In an attempt to curb retaliation shootings, the City of Indianapolis is set to invest $400,000 in 2021 crime prevention grants into a program to pay stipends to those involved in violence and to hire six so-called interrupters to meet those people face-to-face and talk them out of taking an eye-for-an-eye in revenge.

“We certainly had some where we realized, ‘Hey, there just was a shooting a couple hours ago, and this violence stems from that violence,’” said IMPD Deputy Chief Craig McCartt. “We look at networks of people, and we see if we can look at a shooting, and we start digging into their group, and then we find that they have a feud with this other group, and maybe those exact same people aren’t involved in those subsequent shootings, but some of the people out in their web of people in their group started getting involved and shooting each other.”

Indianapolis’ 2020 homicide total is approaching 230, one third higher than last year’s final tally, which was nearly an annual record.

“We will have people who will do social media interruptions when you see people posting these videos and pictures with the guns and drugs and all of that. Those instances can lead to violent interactions,” said Shonna Majors, director of community violence reduction for Mayor Hogsett.“If there’s a top 50, we definitely want to have at least 30-40 of those people engaged in those services and have interruptions occur, beefs squashed. I’ve seen it happen, and its very useful.”

Majors said many of those involved in violence are facing a variety of crises that may drive them to reckless and violent behavior.

“We have started a fellowship program that will engage the highest at risk in our city with the use of stipends to transition them into more safe lifestyles,” said Majors, who indicated recipients will receive cash to pay for housing, food, transportation or job assistance to reduce their level of risk.

“And then really trying to connect and have a tighter connection to services, whether that’s counseling, trauma-informed care, a job, whatever that looks like, it will be individualized to each person.”

Majors said violence interrupters will be hired by the City’s partner, the Indy Public Safety Foundation, which is not prohibited from employing ex-felons as neighborhood outreach employees.

“Through this project we will be able to hire guys with those backgrounds that have that credibility,” she said, “and be able to reach where, quite frankly, we can’t.”

The Gun Violence Reduction Strategy grant is the largest of its kind ever awarded during the annual funding of crime reduction grants, which are a result of revenues raised by the county option income tax.

This round of grants is marked departure from the past to heavily fund one large targeted program as opposed to spreading modest financial support among several smaller organizations.

“We’re becoming more targeted, more focused and trying to put more funding behind these efforts,” said Majors. “We will be keeping track of how many interruptions and interventions we do, what types of interruptions and interventions we’re doing, I’m gonna look at what services are effective, what intervention that took place that changed something.

“I’m gonna look at our most hot areas in the city as far as the action.
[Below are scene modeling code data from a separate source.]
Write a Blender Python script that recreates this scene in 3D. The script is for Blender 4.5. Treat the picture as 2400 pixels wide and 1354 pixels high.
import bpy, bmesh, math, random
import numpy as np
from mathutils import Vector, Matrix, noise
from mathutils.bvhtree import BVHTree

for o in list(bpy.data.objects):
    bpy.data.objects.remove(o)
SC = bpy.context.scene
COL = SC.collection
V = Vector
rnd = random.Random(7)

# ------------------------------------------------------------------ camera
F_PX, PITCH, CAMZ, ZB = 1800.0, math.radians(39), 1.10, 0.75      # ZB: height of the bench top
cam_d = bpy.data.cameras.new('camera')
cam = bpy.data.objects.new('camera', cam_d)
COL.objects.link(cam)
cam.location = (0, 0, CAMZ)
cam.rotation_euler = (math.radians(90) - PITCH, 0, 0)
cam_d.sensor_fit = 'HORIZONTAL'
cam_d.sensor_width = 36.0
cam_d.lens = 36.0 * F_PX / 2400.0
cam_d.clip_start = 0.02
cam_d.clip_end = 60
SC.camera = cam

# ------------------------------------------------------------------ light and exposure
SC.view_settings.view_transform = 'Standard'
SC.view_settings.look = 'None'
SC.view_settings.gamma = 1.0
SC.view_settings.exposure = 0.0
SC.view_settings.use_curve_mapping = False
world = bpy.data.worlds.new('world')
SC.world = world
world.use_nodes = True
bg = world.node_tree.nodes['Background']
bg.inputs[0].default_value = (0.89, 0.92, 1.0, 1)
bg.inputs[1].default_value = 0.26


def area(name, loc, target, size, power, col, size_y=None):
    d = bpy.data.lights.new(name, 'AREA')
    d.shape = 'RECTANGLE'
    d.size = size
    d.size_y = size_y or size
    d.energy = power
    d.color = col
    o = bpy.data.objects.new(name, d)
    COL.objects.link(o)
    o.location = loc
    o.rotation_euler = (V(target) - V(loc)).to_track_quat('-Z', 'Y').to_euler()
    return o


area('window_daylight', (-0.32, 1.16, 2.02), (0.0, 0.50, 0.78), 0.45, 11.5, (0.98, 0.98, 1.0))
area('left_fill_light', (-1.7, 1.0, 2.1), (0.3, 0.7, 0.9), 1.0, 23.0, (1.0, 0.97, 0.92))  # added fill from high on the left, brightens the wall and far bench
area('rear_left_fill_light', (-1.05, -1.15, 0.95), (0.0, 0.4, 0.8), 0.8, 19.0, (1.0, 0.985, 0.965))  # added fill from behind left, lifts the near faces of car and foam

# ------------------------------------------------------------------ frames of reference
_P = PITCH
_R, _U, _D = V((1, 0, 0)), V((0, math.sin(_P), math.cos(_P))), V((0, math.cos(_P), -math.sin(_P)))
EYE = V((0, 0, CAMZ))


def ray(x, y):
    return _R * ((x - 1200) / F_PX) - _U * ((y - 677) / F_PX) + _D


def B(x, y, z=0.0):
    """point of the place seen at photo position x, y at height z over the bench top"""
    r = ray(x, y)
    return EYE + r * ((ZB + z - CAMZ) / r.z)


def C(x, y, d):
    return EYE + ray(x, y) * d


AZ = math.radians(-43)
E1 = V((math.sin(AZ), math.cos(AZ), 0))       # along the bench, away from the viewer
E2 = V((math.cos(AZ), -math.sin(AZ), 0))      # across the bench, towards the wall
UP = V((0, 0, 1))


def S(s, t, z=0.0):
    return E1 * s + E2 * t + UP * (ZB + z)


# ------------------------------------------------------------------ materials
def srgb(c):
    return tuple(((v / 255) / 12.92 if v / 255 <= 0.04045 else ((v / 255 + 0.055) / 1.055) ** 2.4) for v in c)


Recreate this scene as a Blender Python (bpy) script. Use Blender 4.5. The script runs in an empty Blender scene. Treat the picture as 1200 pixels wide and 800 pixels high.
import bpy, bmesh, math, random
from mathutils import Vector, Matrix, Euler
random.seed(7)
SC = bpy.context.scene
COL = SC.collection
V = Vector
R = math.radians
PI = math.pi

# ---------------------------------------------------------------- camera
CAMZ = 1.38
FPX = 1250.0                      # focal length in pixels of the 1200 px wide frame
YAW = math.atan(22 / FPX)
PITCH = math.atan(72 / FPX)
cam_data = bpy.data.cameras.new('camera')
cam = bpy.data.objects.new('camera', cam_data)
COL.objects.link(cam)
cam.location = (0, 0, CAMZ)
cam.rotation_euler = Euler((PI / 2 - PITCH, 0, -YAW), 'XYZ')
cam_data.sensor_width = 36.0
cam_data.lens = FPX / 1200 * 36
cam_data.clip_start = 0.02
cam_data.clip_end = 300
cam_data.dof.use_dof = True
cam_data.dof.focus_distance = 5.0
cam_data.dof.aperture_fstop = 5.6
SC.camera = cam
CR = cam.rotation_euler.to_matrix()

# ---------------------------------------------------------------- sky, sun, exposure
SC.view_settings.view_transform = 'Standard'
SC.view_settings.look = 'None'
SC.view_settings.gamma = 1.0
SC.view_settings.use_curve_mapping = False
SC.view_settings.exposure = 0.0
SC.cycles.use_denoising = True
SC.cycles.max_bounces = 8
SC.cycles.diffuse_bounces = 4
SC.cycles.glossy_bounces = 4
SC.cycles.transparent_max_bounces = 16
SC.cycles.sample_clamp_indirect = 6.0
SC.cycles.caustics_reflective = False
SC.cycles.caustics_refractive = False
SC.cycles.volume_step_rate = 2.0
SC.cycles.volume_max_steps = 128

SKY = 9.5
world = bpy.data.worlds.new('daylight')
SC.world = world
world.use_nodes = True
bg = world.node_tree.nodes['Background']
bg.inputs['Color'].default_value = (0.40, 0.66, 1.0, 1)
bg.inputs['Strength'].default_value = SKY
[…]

Those are the areas that have the most room for opportunity to get in there and infuse resources into those areas,” said Majors. “So looking just in those areas that are targeted, we want to see crime levels go down in those areas specifically, so it’s not gonna be like this huge net cast out on the city. It’s gonna be very intentional and very targeted in specific areas.”

Majors expects the first interrupters to go to work and the first stipends to be handed out in January.

The mayor’s office previously handed out $75,000 grants to four organizations tackling violence reduction programs, while City-County Councilors will soon allocate approximately $1.3 million in targeted spending in Council districts in an attempt to reduce violence.